*TASK BRIEF*. Give every line below again, exactly.

[start of GIVEN INFORMATION]

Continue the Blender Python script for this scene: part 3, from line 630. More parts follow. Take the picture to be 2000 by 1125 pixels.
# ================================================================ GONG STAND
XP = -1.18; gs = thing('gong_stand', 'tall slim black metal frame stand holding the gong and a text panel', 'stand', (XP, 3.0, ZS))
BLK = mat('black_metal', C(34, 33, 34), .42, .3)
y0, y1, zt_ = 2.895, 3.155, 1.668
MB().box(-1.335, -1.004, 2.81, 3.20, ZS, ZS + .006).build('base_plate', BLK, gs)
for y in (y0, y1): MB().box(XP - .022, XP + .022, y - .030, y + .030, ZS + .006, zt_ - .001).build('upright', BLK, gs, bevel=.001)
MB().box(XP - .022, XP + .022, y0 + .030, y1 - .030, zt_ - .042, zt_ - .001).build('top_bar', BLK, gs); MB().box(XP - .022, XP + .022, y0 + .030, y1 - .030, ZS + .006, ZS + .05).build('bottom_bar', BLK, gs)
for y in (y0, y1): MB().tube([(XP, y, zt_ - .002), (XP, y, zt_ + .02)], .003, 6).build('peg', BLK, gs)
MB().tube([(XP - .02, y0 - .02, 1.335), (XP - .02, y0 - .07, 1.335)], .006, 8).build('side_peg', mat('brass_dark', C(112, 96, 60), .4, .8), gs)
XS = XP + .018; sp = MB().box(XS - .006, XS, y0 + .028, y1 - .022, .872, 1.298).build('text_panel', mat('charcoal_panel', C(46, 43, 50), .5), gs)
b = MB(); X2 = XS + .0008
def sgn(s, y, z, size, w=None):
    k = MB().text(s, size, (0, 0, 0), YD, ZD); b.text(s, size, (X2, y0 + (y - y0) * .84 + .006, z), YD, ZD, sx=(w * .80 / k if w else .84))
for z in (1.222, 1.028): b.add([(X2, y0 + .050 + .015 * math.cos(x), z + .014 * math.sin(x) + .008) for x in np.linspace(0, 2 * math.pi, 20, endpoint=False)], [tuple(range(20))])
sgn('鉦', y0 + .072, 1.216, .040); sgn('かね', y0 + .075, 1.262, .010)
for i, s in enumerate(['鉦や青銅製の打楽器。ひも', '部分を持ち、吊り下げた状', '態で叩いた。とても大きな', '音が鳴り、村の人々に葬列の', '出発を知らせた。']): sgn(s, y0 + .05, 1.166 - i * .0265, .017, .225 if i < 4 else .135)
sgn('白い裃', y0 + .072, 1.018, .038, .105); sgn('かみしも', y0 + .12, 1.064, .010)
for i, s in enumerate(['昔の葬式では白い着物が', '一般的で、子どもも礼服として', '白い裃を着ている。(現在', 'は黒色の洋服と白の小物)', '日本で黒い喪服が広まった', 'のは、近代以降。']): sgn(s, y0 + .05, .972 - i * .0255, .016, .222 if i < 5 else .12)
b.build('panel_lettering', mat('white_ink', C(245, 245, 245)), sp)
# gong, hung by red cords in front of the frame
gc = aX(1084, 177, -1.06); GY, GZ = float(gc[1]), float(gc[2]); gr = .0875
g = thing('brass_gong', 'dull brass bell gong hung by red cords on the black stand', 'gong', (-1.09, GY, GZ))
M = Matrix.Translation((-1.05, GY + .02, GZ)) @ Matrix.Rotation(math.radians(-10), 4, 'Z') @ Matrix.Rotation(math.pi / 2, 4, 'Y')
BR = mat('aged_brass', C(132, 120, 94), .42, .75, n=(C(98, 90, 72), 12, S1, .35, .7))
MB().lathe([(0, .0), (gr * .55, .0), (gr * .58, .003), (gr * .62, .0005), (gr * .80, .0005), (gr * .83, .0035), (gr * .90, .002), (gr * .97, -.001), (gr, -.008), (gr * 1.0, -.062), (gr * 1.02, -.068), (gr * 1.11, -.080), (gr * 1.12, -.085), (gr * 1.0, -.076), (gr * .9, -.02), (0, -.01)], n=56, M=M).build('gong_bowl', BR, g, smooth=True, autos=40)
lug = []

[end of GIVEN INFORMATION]

*THE COMPLETED TASK*.
Continue the Blender Python script for this scene: part 3, from line 630. More parts follow. Take the picture to be 2000 by 1125 pixels.
# ================================================================ GONG STAND
XP = -1.18; gs = thing('gong_stand', 'tall slim black metal frame stand holding the gong and a text panel', 'stand', (XP, 3.0, ZS))
BLK = mat('black_metal', C(34, 33, 34), .42, .3)
y0, y1, zt_ = 2.895, 3.155, 1.668
MB().box(-1.335, -1.004, 2.81, 3.20, ZS, ZS + .006).build('base_plate', BLK, gs)
for y in (y0, y1): MB().box(XP - .022, XP + .022, y - .030, y + .030, ZS + .006, zt_ - .001).build('upright', BLK, gs, bevel=.001)
MB().box(XP - .022, XP + .022, y0 + .030, y1 - .030, zt_ - .042, zt_ - .001).build('top_bar', BLK, gs); MB().box(XP - .022, XP + .022, y0 + .030, y1 - .030, ZS + .006, ZS + .05).build('bottom_bar', BLK, gs)
for y in (y0, y1): MB().tube([(XP, y, zt_ - .002), (XP, y, zt_ + .02)], .003, 6).build('peg', BLK, gs)
MB().tube([(XP - .02, y0 - .02, 1.335), (XP - .02, y0 - .07, 1.335)], .006, 8).build('side_peg', mat('brass_dark', C(112, 96, 60), .4, .8), gs)
XS = XP + .018; sp = MB().box(XS - .006, XS, y0 + .028, y1 - .022, .872, 1.298).build('text_panel', mat('charcoal_panel', C(46, 43, 50), .5), gs)
b = MB(); X2 = XS + .0008
def sgn(s, y, z, size, w=None):
    k = MB().text(s, size, (0, 0, 0), YD, ZD); b.text(s, size, (X2, y0 + (y - y0) * .84 + .006, z), YD, ZD, sx=(w * .80 / k if w else .84))
for z in (1.222, 1.028): b.add([(X2, y0 + .050 + .015 * math.cos(x), z + .014 * math.sin(x) + .008) for x in np.linspace(0, 2 * math.pi, 20, endpoint=False)], [tuple(range(20))])
sgn('鉦', y0 + .072, 1.216, .040); sgn('かね', y0 + .075, 1.262, .010)
for i, s in enumerate(['鉦や青銅製の打楽器。ひも', '部分を持ち、吊り下げた状', '態で叩いた。とても大きな', '音が鳴り、村の人々に葬列の', '出発を知らせた。']): sgn(s, y0 + .05, 1.166 - i * .0265, .017, .225 if i < 4 else .135)
sgn('白い裃', y0 + .072, 1.018, .038, .105); sgn('かみしも', y0 + .12, 1.064, .010)
for i, s in enumerate(['昔の葬式では白い着物が', '一般的で、子どもも礼服として', '白い裃を着ている。(現在', 'は黒色の洋服と白の小物)', '日本で黒い喪服が広まった', 'のは、近代以降。']): sgn(s, y0 + .05, .972 - i * .0255, .016, .222 if i < 5 else .12)
b.build('panel_lettering', mat('white_ink', C(245, 245, 245)), sp)
# gong, hung by red cords in front of the frame
gc = aX(1084, 177, -1.06); GY, GZ = float(gc[1]), float(gc[2]); gr = .0875
g = thing('brass_gong', 'dull brass bell gong hung by red cords on the black stand', 'gong', (-1.09, GY, GZ))
M = Matrix.Translation((-1.05, GY + .02, GZ)) @ Matrix.Rotation(math.radians(-10), 4, 'Z') @ Matrix.Rotation(math.pi / 2, 4, 'Y')
BR = mat('aged_brass', C(132, 120, 94), .42, .75, n=(C(98, 90, 72), 12, S1, .35, .7))
MB().lathe([(0, .0), (gr * .55, .0), (gr * .58, .003), (gr * .62, .0005), (gr * .80, .0005), (gr * .83, .0035), (gr * .90, .002), (gr * .97, -.001), (gr, -.008), (gr * 1.0, -.062), (gr * 1.02, -.068), (gr * 1.11, -.080), (gr * 1.12, -.085), (gr * 1.0, -.076), (gr * .9, -.02), (0, -.01)], n=56, M=M).build('gong_bowl', BR, g, smooth=True, autos=40)
lug = []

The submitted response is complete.